100 Greatest Songs of the 90’s #2 Oasis – Rock N’ Roll Star

Released : 1994

As a manifesto it would’ve been pretty startling, Britpop’s Bash Street Kids, fronted by their own Ringo McCartney Junior, belting out “We don’t need no ed-yew-cation/”We don’t need no Free Trade Hall” to an audience made up of a million our kids and our kids kids as a helicopter submarine crewed by the Sky Blue Meanies floated overhead.

The monobrowed brothers Gallagher were not strictly prodigal sons of the phenomenon, given that before it had been the property of art school toffs who drank f**king wine, had a thing for Brecht and went on about girls who do boys like their girls doing boys, or something. Oasis would’ve almost certainly happened anyway even without Britpop’s opportunist leg up, but f**k that, who cared?
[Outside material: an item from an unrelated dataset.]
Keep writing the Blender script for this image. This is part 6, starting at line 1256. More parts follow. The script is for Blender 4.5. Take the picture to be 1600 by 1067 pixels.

The lairy kings would win the war by losing the battle of course, but all that was in the future when Definitely Maybe was released, a record that didn’t give a toss about your common denominators. Now the old was the new new, Gallagher (Noel) bottling up a vision that crystalized early on while peering from little stages into empty rooms as a prophesy, one that megatons of hubris would later help them detonate on an unaware public.

There are probably as many ways to denigrate the album’s opener as there are to sit admiring the naked ambition of it’s writer, but Rock N’ Roll Star stuck an electrode onto each nipple of British popular music and flipped the switch before popping off for a smoke. That what this concrete alchemy woke up turned out to be a double edged line was a problem that could always be sorted out later, after another round or five of drinks.